DIRECTIVE »
Retype only the lines running from the line that contains "Build this scene" to the line that contains "COL = scene.collection", inclusive, and leave the pictures behind.

INPUT DATA »
+ + + +

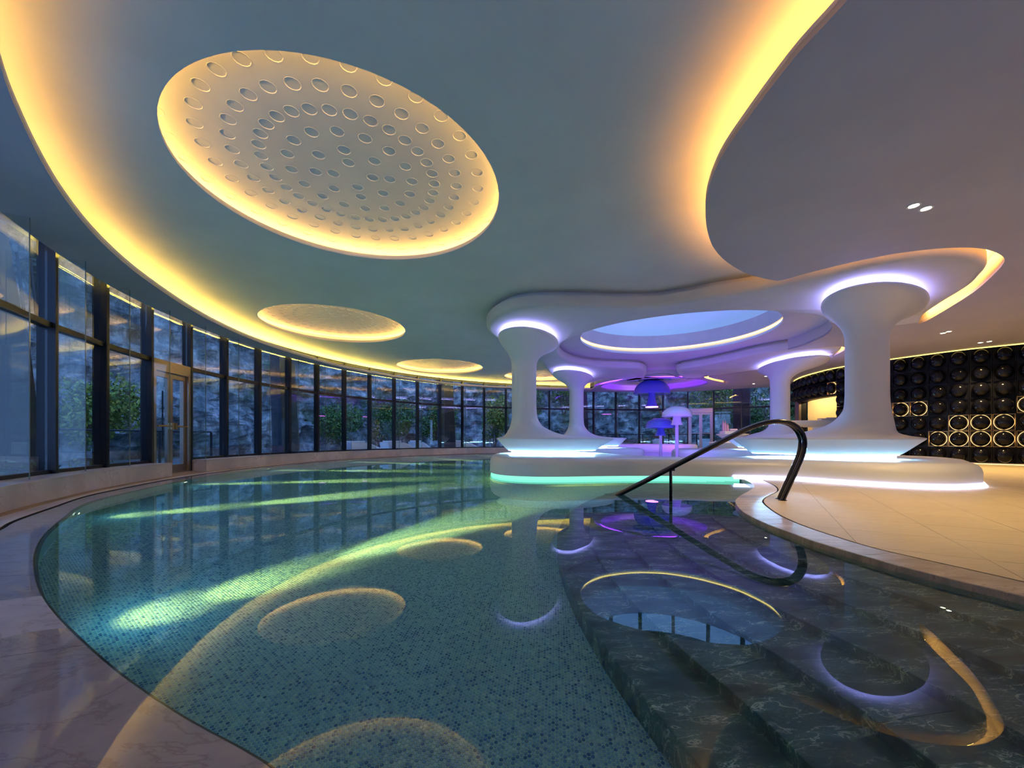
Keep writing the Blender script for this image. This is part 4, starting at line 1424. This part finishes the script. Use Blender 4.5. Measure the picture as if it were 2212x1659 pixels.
for i in range(len(MU) - 1):
    p, q = np.array(MU[i]), np.array(MU[i + 1])
    L = float(np.linalg.norm(q - p))
    ang = math.atan2(q[1] - p[1], q[0] - p[0])
    door = i in (iD1, iD2)
    wn += 1
    w = empty('window_%d' % wn, (p[0], p[1], 0), ang)     # local x along the wall, local -y indoors
    struct(w)
    z0 = 0.0 if door else Z_SILL
    local_box(MB(), -0.032, 0.032, -0.10, 0.10, z0 if i != iD1 + 1 else 0.0, Z_TOP).build('mullion', M['dark_metal'], w)
    local_box(MB(), -0.008, 0.008, -0.40, -0.10, 0.02 + Z_SILL, Z_SOF - 0.005).build('fin', M['fin_glass'], w)
    local_box(MB(), -0.008, 0.008, -0.406, -0.401, 0.02 + Z_SILL, Z_SOF - 0.005).build('fin_edge', M['fin_edge'], w)
    local_box(MB(), 0.032, L - 0.032, -0.05, 0.05, Z_TOP - 0.06, Z_TOP).build('head_rail', M['dark_metal'], w)
    local_box(MB(), 0.036, L - 0.036, -0.012, 0.012, Z_TR + 0.04, Z_TOP - 0.06).build('pane', M['glass'], w)
    if not door:
        local_box(MB(), 0.032, L - 0.032, -0.06, 0.06, Z_TR - 0.04, Z_TR + 0.04).build('transom', M['dark_metal'], w)
        local_box(MB(), 0.032, L - 0.032, -0.05, 0.05, Z_SILL, Z_SILL + 0.05).build('sill_rail', M['dark_metal'], w)
        local_box(MB(), 0.036, L - 0.036, -0.012, 0.012, Z_SILL + 0.05, Z_TR - 0.04).build('pane', M['glass'], w)
        m = MB()
        local_box(m, 0.002, L - 0.002, -0.42, 0.10, -0.02, Z_SILL - 0.02)
        sx_ = m.build('sill_stone', M['sill'], sillb, loc=(p[0], p[1], 0), )
        sx_.rotation_euler = (0, 0, ang)
        m = MB()
        local_box(m, 0.002, L - 0.002, -0.43, 0.10, Z_SILL - 0.017, Z_SILL)
        sx_ = m.build('sill_cap', M['sill'], sillb, loc=(p[0], p[1], 0))
        sx_.rotation_euler = (0, 0, ang)
    else:
        steel = M['bronze'] if i == iD1 else M['steel']
        d = empty('door_%d' % (1 if i == iD1 else 2), (p[0], p[1], 0), ang)
        struct(d)
        local_box(MB(), 0.032, L - 0.032, -0.09, 0.09, 2.13, 2.36).build('header', steel, d)
        local_box(MB(), 0.032, 0.11, -0.09, 0.09, 0.0, 2.13).build('jamb', steel, d)
        local_box(MB(), L - 0.11, L - 0.032, -0.09, 0.09, 0.0, 2.13).build('jamb', steel, d)
        local_box(MB(), 0.11, L - 0.11, -0.09, 0.09, 0.0, 0.02).build('threshold', steel, d)
        xm = L / 2
        for a, b, hs in ((0.115, xm - 0.004, 1), (xm + 0.004, L - 0.115, -1)):
            lf = MB()
            local_box(lf, a, a + 0.07, -0.03, 0.03, 0.025, 2.12)
            local_box(lf, b - 0.07, b, -0.03, 0.03, 0.025, 2.12)
            local_box(lf, a + 0.07, b - 0.07, -0.03, 0.03, 2.02, 2.12)
            local_box(lf, a + 0.07, b - 0.07, -0.03, 0.03, 0.025, 0.17)
            leaf = lf.build('leaf', steel, d)
            local_box(MB(), a + 0.07, b - 0.07, -0.008, 0.008, 0.17, 2.02).build('pane', M['glass'], leaf)
            MB().tube([(a + 0.03, -0.09, 1.0), (b - 0.03, -0.09, 1.0)], 0.018, 10).build('push_bar', M['gold_frame'] if i == iD1 else M['steel'], leaf, 60)
            xe = b - 0.04 if hs == 1 else a + 0.04
            local_box(MB(), xe - 0.03, xe + 0.03, -0.12, -0.03, 0.93, 1.07).build('latch_case', M['gold_frame'] if i == iD1 else M['steel'], leaf)
            MB().tube([(xe, 0.09, 0.55), (xe, 0.09, 1.75)], 0.014, 8).build('pull_handle', M['dark_metal'], leaf, 60)
lastp = MU[-1]

# ================================================================== BUBBLE WALL
BW = [at(x, y, Z_SOF) for x, y in [(1710, 825.8), (1721, 817.4), (1740, 810), (1769, 803), (1790.6, 797), (1823, 789.7), (1923, 775.3), (1966, 769.3), (2012, 763.3), (2050, 758), (2096, 752.5), (2141.8, 747.7), (2192, 743.3)]]
BW = [(14.6, 19.2), (13.5, 18.6)] + BW + [(14.5, 9.8), (15.6, 8.6), (16.8, 7.4)]
A_ = np.array(BW)
A_[1:-1] = 0.25 * A_[:-2] + 0.5 * A_[1:-1] + 0.25 * A_[2:]
BW = spline(A_.tolist(), 0.04)
Ab = np.array(BW)
sb = np.r_[0, np.cumsum(np.linalg.norm(np.diff(Ab, axis=0), axis=1))]
PW, NR = 0.415, 7
PH = (Z_SOF - 0.06) / NR
bwall = empty('wall_right')
struct(bwall)
m = MB()
bk = offset(BW, 0.10)            # path runs back to front, interior on its right
opening = (14.35, 16.3)          # depth range of the reception opening
solid = [i for i, p in enumerate(bk) if p[1] < opening[0] - 0.1]
MB().strip([[(bk[i][0], bk[i][1], 0) for i in solid], [(bk[i][0], bk[i][1], Z_SOF) for i in solid]]).build('backing', M['black_plate'], bwall, 60)
MB().strip([[(p[0], p[1], Z_SOF - 2 * PH - 0.06) for p in offset(bk, 0.35)], [(p[0], p[1], Z_SOF - 2 * PH - 0.06) for p in bk], [(p[0], p[1], Z_SOF) for p in bk]]).build('hood_backing', M['black_plate'], bwall, 60)
MB().strip([[(p[0], p[1], 0.0) for p in offset([BW[i] for i in solid], -0.04)], [(p[0], p[1], 0.055) for p in offset([BW[i] for i in solid], -0.04)], [(p[0], p[1], 0.055) for p in offset([BW[i] for i in solid], 0.08)]]).build('skirting', M['steel'], bwall, 60)
ribbon([BW[i] for i in solid], -0.06, -0.045, 0.012, 'foot_led_strip', M['e_gold'], bwall, 0.02)
ribbon(BW, -0.02, 0.0, Z_SOF - 0.03, 'head_led_strip', M['e_bhead'], bwall, 0.02)
# shared meshes: square tray with raised rim and a ring groove, glossy ball, lit tray
pm = MB()
hw, hh = PW / 2 - 0.006, PH / 2 - 0.006
def sq(k, y):
    return [(-hw * k[0], y, -hh * k[1]), (hw * k[0], y, -hh * k[1]), (hw * k[0], y, hh * k[1]), (-hw * k[0], y, hh * k[1])]
pm.strip([sq((1, 1), 0.07), sq((1, 1), -0.0), sq((0.94, 0.94), -0.0), sq((0.94, 0.94), 0.05)], True)
pm.f.append(tuple(range(12, 16)))
tray_m = pm.mesh('panel_tray')
ball = MB()
RB_, RK = 0.172, 1.17
prof = [(RB_ * math.sin(a), -0.02 - 0.155 * math.cos(a)) for a in [math.pi * 0.62 * k / 14 for k in range(15)]]
n = 28
ball.strip([[(r * math.cos(2 * math.pi * k / n), y, r * RK * math.sin(2 * math.pi * k / n)) for k in range(n)] for r, y in prof], True)
ball_m = ball.mesh('ball', 180)
led = MB()
n = 32
led.strip([[(r * math.cos(2 * math.pi * k / n), y, (r + 0.033) * math.sin(2 * math.pi * k / n)) for k in range(n)] for r, y in ((RB_ + 0.005, 0.022), (RB_ + 0.012, 0.022), (RB_ + 0.012, 0.04), (RB_ + 0.005, 0.04))], True)
ledp_m = led.mesh('ring_light')
frame = MB()
frame.strip([sq((1.0, 1.0), -0.006), sq((0.945, 0.95), -0.006), sq((0.90, 0.915), 0.048)], True)
frame_m = frame.mesh('lit_edge')
def s_at_px(px):
    u = (px - CX) / FPX
    f = Ab[:, 0] - u * Ab[:, 1]
    k = [j for j in range(len(f) - 1) if f[j] * f[j + 1] <= 0][-1]
    return float(sb[k])
sA = s_at_px(1946)
LIT = {(0, 3), (1, 3), (-1, 3), (3, 4), (4, 4), (5, 4), (2, 5), (3, 5), (4, 5), (5, 5), (6, 5), (-5, 1), (6, 3)}
kmin, kmax = int(-sA / PW) + 1, int((sb[-1] - sA) / PW)
for k in range(kmin, kmax):
    s = sA + k * PW
    if s < 0.6 or s > sb[-1] - 0.2:
        continue
    x, y = float(np.interp(s, sb, Ab[:, 0])), float(np.interp(s, sb, Ab[:, 1]))
    x2, y2_ = float(np.interp(s + 0.05, sb, Ab[:, 0])), float(np.interp(s + 0.05, sb, Ab[:, 1]))
    ang = math.atan2(y2_ - y, x2 - x)
    for r in range(NR):
        if y > opening[0] and r > 1:
            continue
        z = Z_SOF - 0.03 - PH * (r + 0.5)
        t = link('panel', tray_m, M['black_plate'], bwall, (x, y, z), (0, 0, ang))
        # local +y of the tray points into the wall
        link('ball', ball_m, M['black_ball'], t)
        if (k, r) in LIT:
            link('ring_light', ledp_m, M['e_gold'], t)
            link('lit_edge', frame_m, M['gold_frame'], t)
# ================================================================== RECEPTION NOOK, BAR, FAR STAND
# cream-walled nook behind the gap in the bubble wall
m = MB()
m.strip([[(13.08, 17.4, 0), (16.2, 17.4, 0), (16.2, 13.3, 0)], [(13.08, 17.4, 3.2), (16.2, 17.4, 3.2), (16.2, 13.3, 3.2)]])
struct(m.build('wall_nook', M['cream']))
m = MB()
m.box((12.72, 17.5, 1.65), (0.12, 0.2, 3.3), 0.2)
struct(m.build('trim_7', M['bronze']))
m = MB()
m.box((12.93, 17.5, 1.65), (0.28, 0.12, 3.3), 0.0)
struct(m.build('trim_8', M['black_plate']))
lamp_spot('nook_lamp', None, (13.9, 16.3, 2.75), (14.0, 17.4, 1.6), 150.0, (1.0, 0.72, 0.32), 150, 1.0, 0.1)
t = empty('bar_counter', (12.05, 15.3, 0.05))
tag(t, 'rosy white bar top with a rounded end, in front of the cream nook', 'counter')
loft('counter_top', [(1.12, 0, 0, 0.65, 0.20, -8), (1.22, 0, 0, 1.02, 0.40, -8), (1.31, -0.02, 0, 1.20, 0.50, -8), (1.345, -0.02, 0, 1.24, 0.53, -8), (1.37, -0.02, 0, 1.22, 0.51, -8)], M['white'], t, 48, 50)
loft('counter_foot', [(-0.05, 0.25, 0.05, 0.30, 0.18, -8), (0.6, 0.25, 0.05, 0.26, 0.14, -8), (1.125, 0.15, 0.0, 0.5, 0.18, -8)], M['white'], t, 32, 60)
t = empty('serving_tray', (12.5, 15.25, 1.421))
tag(t, 'long low white tray lying on the bar top', 'tray')
m = MB()
m.strip([[(x * k, y * k, z) for x, y in ((-0.55, -0.13), (0.55, -0.13), (0.55, 0.13), (-0.55, 0.13))] for k, z in ((0.9, 0.0), (1.0, 0.09), (0.95, 0.09), (0.88, 0.02))], True)
m.f.append((0, 3, 2, 1))
m.f.append((12, 13, 14, 15))
o = m.build('dish', M['white'], t)
o.rotation_euler = (0, 0, R(-8))
m = MB()
m.box((0, 0, 0.105), (0.5, 0.16, 0.03), R(-8))
m.build('lid', M['white'], t)
t = empty('bar_chair', (12.75, 16.3, 0.0))
tag(t, 'red chair with thin black legs under the bar top', 'chair')
m = MB()
m.strip([[(x * k, y * k, z) for x, y in ((-0.24, -0.22), (0.24, -0.22), (0.24, 0.22), (-0.24, 0.22))] for k, z in ((0.9, 0.46), (1.0, 0.48), (1.0, 0.53), (0.92, 0.56))], True)
m.f.append((0, 3, 2, 1)); m.f.append((12, 13, 14, 15))
m.build('seat', M['red'], t)
m = MB()
m.strip([[(x, 0.2 + 0.10 * (z - 0.55), z), (x, 0.25 + 0.10 * (z - 0.55), z)] for x, z in ((-0.22, 0.55), (-0.24, 1.05), (0.24, 1.05), (0.22, 0.55))], False)
m.f.append((0, 2, 4, 6)); m.f.append((7, 5, 3, 1))
m.build('backrest', M['red'], t)
for sx_ in (-1, 1):
    for sy_ in (-1, 1):
        MB().tube([(sx_ * 0.19, sy_ * 0.17, 0.48), (sx_ * 0.24, sy_ * 0.22, 0.0)], 0.014, 8).build('leg', M['dark_metal'], t, 60)

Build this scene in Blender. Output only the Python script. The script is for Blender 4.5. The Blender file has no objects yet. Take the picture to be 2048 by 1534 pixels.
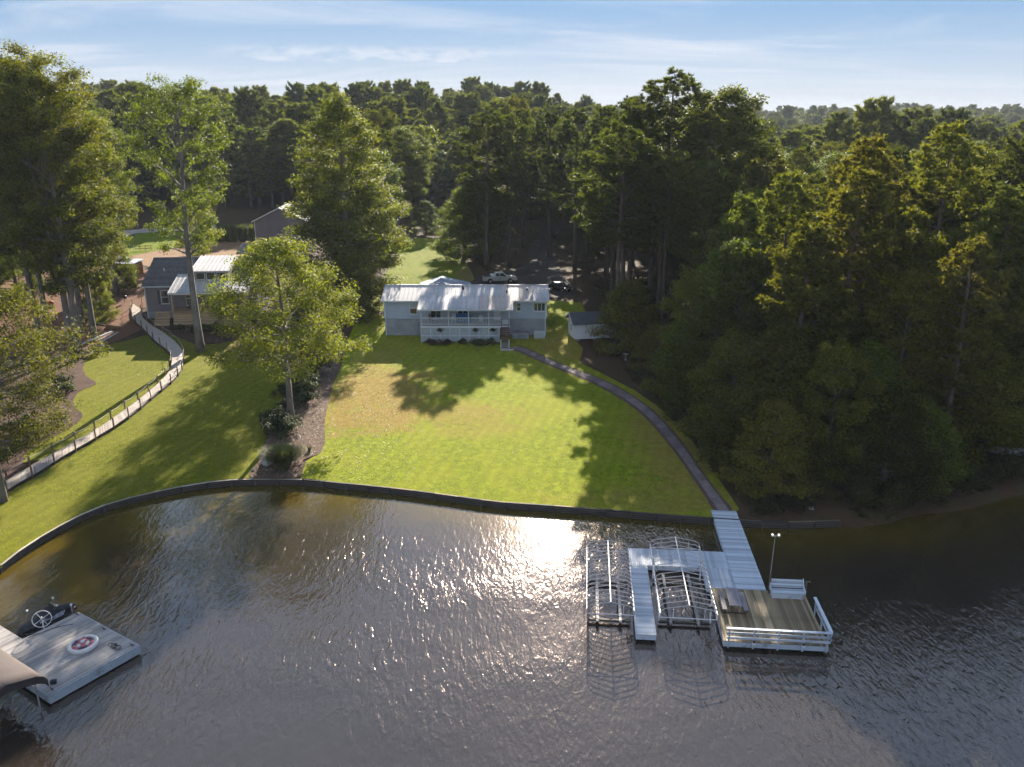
import bpy, math, random, os
import numpy as np
from mathutils import Matrix, Vector, Euler
from mathutils.geometry import delaunay_2d_cdt
R = math.radians
random.seed(7); rng = np.random.default_rng(7)
scene = bpy.context.scene
COL = scene.collection

# ---------------------------------------------------------------- camera
cam = bpy.data.cameras.new('camera'); cam_o = bpy.data.objects.new('camera', cam); COL.objects.link(cam_o)
cam.sensor_width = 36; cam.sensor_fit = 'HORIZONTAL'; cam.lens = 36 * 1656 / 2048
cam.clip_start = 0.5; cam.clip_end = 12000
cam_o.location = (0, 0, 30); cam_o.rotation_euler = (R(90 - 17.5), 0, 0)
scene.camera = cam_o

# ---------------------------------------------------------------- light
SUN_EL, SUN_AZ = 23.0, 3.8
scene.view_settings.view_transform = 'Standard'; scene.view_settings.look = 'None'
scene.view_settings.exposure = 2.1; scene.view_settings.gamma = 1.0
scene.view_settings.use_curve_mapping = False
world = bpy.data.worlds.new('World'); scene.world = world; world.use_nodes = True
nt = world.node_tree; nt.nodes.clear()
def N(t, kind, **kw):
    n = t.nodes.new(kind)
    for k, v in kw.items(): setattr(n, k, v)
    return n
def wire(t, a, b): t.links.new(a, b)
def math_node(t, op, a, b=None, c=None, clamp=False):
    n = N(t, 'ShaderNodeMath', operation=op, use_clamp=clamp)
    for i, v in enumerate((a, b, c)):
        if v is None: continue
        if isinstance(v, (int, float)): n.inputs[i].default_value = v
        else: wire(t, v, n.inputs[i])
    return n.outputs[0]
def ramp01(t, v, lo, hi):
    n = N(t, 'ShaderNodeMapRange', interpolation_type='SMOOTHSTEP')
    n.inputs['From Min'].default_value = lo; n.inputs['From Max'].default_value = hi
    wire(t, v, n.inputs['Value']); return n.outputs[0]
sky = N(nt, 'ShaderNodeTexSky', sky_type='NISHITA', sun_disc=False)
sky.sun_elevation = R(SUN_EL); sky.sun_rotation = R(SUN_AZ)
sky.air_density = 1.0; sky.dust_density = 0.1; sky.ozone_density = 2.0; sky.altitude = 0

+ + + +

IN RESPONSE »
Build this scene in Blender. Output only the Python script. The script is for Blender 4.5. The Blender file has no objects yet. Take the picture to be 2048 by 1534 pixels.
import bpy, math, random, os
import numpy as np
from mathutils import Matrix, Vector, Euler
from mathutils.geometry import delaunay_2d_cdt
R = math.radians
random.seed(7); rng = np.random.default_rng(7)
scene = bpy.context.scene
COL = scene.collection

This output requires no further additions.